The author also interjects certain modern sensibilities, giving the Princess Alexandrina Victoria a feminist slant, and making the gentleman in his own right Dodger a young man who appreciates an independent woman.  His approach to the prejudices of the day is used to deftly turn a sympathetic corner or two. Interspersed with the fast paced chase to save the Empire, are subtle (and some not so subtle) commentaries on prostitution, poverty, child labor, abusive childrearing, and corruption.

Inserting vampires, zombies and such into classical fiction has been a fad in recent years.  I have to admit I was bored by the Jane Austen and zombies turn, and I picked up Artful expecting a similar disappointment.  Instead, I was charmed by the book and by the new Artful Dodger.  It is clear that there will be more books with this character.  David leaves plenty of hints as to the direction he will be taking.  The book is not one to be read as serious literature.  It is well written, and has a nice pace and a pleasant plot, and I found myself thoroughly entertained by it.  It is perhaps a bit young in its approach, but there is enough skill in the manipulation of what we know from Oliver Twist to make it very readable, even for someone well past the age range of the main characters.

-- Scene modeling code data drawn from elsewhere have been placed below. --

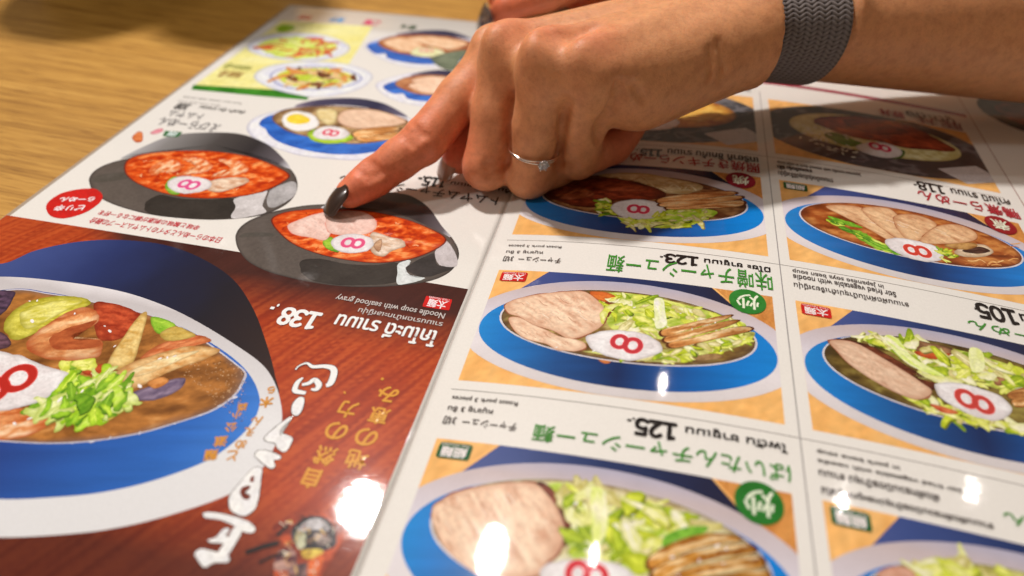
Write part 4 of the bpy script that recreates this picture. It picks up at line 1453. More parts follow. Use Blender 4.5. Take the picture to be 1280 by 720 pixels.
# little emblem: helmet shape in an orange ring with a dark staff
sh = Sheet()
sh.blob(Z4([(352, 528), (400, 486), (470, 464), (560, 456), (626, 492), (644, 546), (600, 640), (550, 720), (520, 800), (420, 800), (360, 700), (400, 600)]), 7, ink([(0, (120, 34, 16)), (1, (206, 84, 40))], 2.2, 90, 40, 2, 2.2), .7)
sh.blob(Z4([(440, 520), (500, 482), (566, 490), (604, 540), (606, 600), (560, 620), (470, 612), (430, 570)]), 7.4, ink([(0, (24, 22, 26)), (1, (70, 64, 66))], 2, 91), .6)
sh.blob(Z4([(470, 516), (520, 490), (566, 504), (580, 540), (520, 536), (460, 546)]), 7.8, ink([(0, (150, 140, 134)), (1, (216, 206, 198))], 1.4, 92), .5)
sh.blob(Z4([(446, 548), (484, 548), (486, 600), (456, 612)]), 7.9, ink([(0, (130, 120, 80)), (1, (206, 200, 160))], 1.0, 93, 90, 2), .5)
sh.blob(Z4([(520, 552), (574, 556), (590, 584), (540, 598)]), 7.9, ink([(0, (90, 70, 66)), (1, (214, 190, 170))], .8, 94), .5)
sh.blob(Z4([(470, 620), (540, 612), (556, 630), (490, 652)]), 7.9, ink([(0, (196, 150, 40)), (1, (236, 206, 90))], 1.2, 95), .5)
sh.blob(Z4([(380, 620), (440, 616), (450, 680), (400, 700), (360, 690)]), 7.8, ink([(0, (80, 30, 40)), (1, (196, 150, 130))], .9, 96, 20, 2, 2.4), .5)
sh.blob(Z4([(420, 690), (500, 670), (520, 730), (440, 760)]), 7.8, ink([(0, (40, 28, 40)), (1, (150, 110, 100))], .8, 97, 60, 2, 2.4), .5)
sh.blob(Z4([(500, 660), (560, 640), (540, 700), (500, 740)]), 7.9, ink([(0, (196, 66, 24)), (1, (226, 110, 50))], 1, 98), .5)
for a_, b_, w in (((246, 628), (380, 588), .0011), ((300, 668), (400, 628), .0006), ((372, 560), (420, 520), .0009)):
    sh.band(uv(Z4([a_, ((a_[0] + b_[0]) / 2, (a_[1] + b_[1]) / 2 - 4), b_])), w, 8, (30, 22, 22))
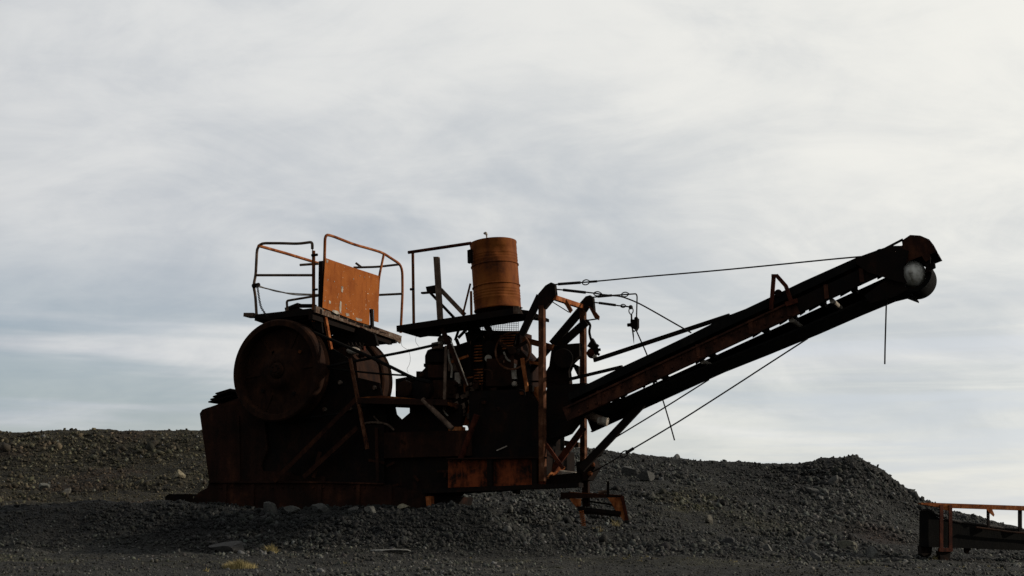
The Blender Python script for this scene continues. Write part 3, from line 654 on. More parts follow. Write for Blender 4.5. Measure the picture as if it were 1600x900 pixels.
wr = wof(pu(628, 450, uR)); 
rr_ = [pu(505, 486, uR), pu(508, 366, uR), pu(520, 369, uR), pu(553, 382, uR), pu(582, 390, uR), pu(598, 395, uR), pu(628.5, 415, uR), pu(629, 458, uR), pu(626, 520, uR)]
rail(rr_, 'guardrail', 'rail', 0.019, 0.14, 'tall right guardrail loop behind the orange sheet')
rail([pu(600, 396, uR), pu(592, 434, uR), pu(588, 500, uR)], 'rail_post', 'rail', 0.017)
def farw(px, py): return pl(px, py, wr)
rail([farw(553, 418), farw(590, 417), farw(625, 413)], 'top_rail', 'wood', 0.017)
rail([farw(590, 461), farw(629, 459)], 'mid_rail', 'wood', 0.017)
part(MB().bar(farw(556, 411), farw(564, 417), 0.02, 0.03), 'rail_stub', 'wood')
rail([pl(469, 414, 0.35), pl(498, 412, 0.35)], 'rail_stub', 'wood', 0.017)
rail([pl(449, 486, 0.3), pl(448, 470, 0.3), pl(490, 463, 0.3), pl(510, 460, 0.3)], 'low_rail', 'wood', 0.016, 0.03)
part(MB().bar(pu(502, 408, uR-0.02), pu(501, 482, uR-0.02), 0.06, 0.03, uv), 'board_post', 'dark')
# the orange sheet
UP = uR+0.03
outl = [(508.5, 403), (549, 417), (592, 431), (591.5, 503.5), (585, 502), (584.5, 484), (577.5, 482), (577.5, 508), (560, 503), (540, 495), (504, 480.5), (506, 440)]
part(MB().prism([pu(x, y, UP) for x, y in outl], -uv*0.006), 'orange_sheet', 'panel', 'flat orange painted metal sheet with pale chips')
for x_, y_ in ((512, 437), (522, 440), (534, 450), (535, 448), (516, 473), (533, 489), (541, 482), (507, 470), (562, 431), (569, 433), (540, 476), (552, 436)):
    p = pu(x_, y_, UP); part(MB().cyl(p-uv*0.001, p+uv*0.006, random.uniform(0.006, 0.010), 7), 'paint_chip', 'pale')
for pts_ in (((533, 447), (536, 449), (535.5, 457), (533.5, 456)), ((531.5, 470), (533.5, 472), (533, 486), (531, 490), (530, 480)), ((514, 469), (517, 471), (516, 475), (514, 474)), ((520, 484), (528, 486), (531, 491), (526, 491), (519, 487)), ((510, 405), (513, 407), (512, 411), (510, 410)), ((540, 489), (545, 490), (546, 494), (541, 494)), ((556, 496), (566, 499), (565, 502), (557, 501))):
    part(MB().prism([pu(x, y, UP+0.001) for x, y in pts_], uv*0.002), 'paint_scar', 'pale')
part(MB().bar(pu(580.5, 483, UP+0.01), pu(581.5, 512, UP+0.01), 0.03, 0.055, uv), 'sheet_bracket', 'dark')
part(MB().bar(pu(507, 490, UP-0.05), pu(521, 566, UP-0.05), 0.035, 0.045, uv), 'support_leg', 'rail')
part(MB().bar(pu(562, 506, UP-0.03), pu(573, 575, UP-0.03), 0.035, 0.05, uv), 'support_leg', 'redpost')
part(MB().cyl(pl(395, 447, -0.02), pl(405, 445, -0.02), 0.03, 9), 'chain_bracket', 'dark')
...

If you are a fan of Dickens, or grew up singing the score from Oliver!, or just have a fondness for vampyres and valiant streetsmart heroes saving imperiled princesses in Victorian London, then this is the book for you.  I recommend it for a rainy evening, just as dusk is beginning to fall, when that tree by your window is scratching at the glass like a vampire waiting to be invited inside.  Curl up with some hot tea, and some toad-in-the-hole, and lose yourself for a few hours in the company of rogues and bogeymen.  You won’t regret it.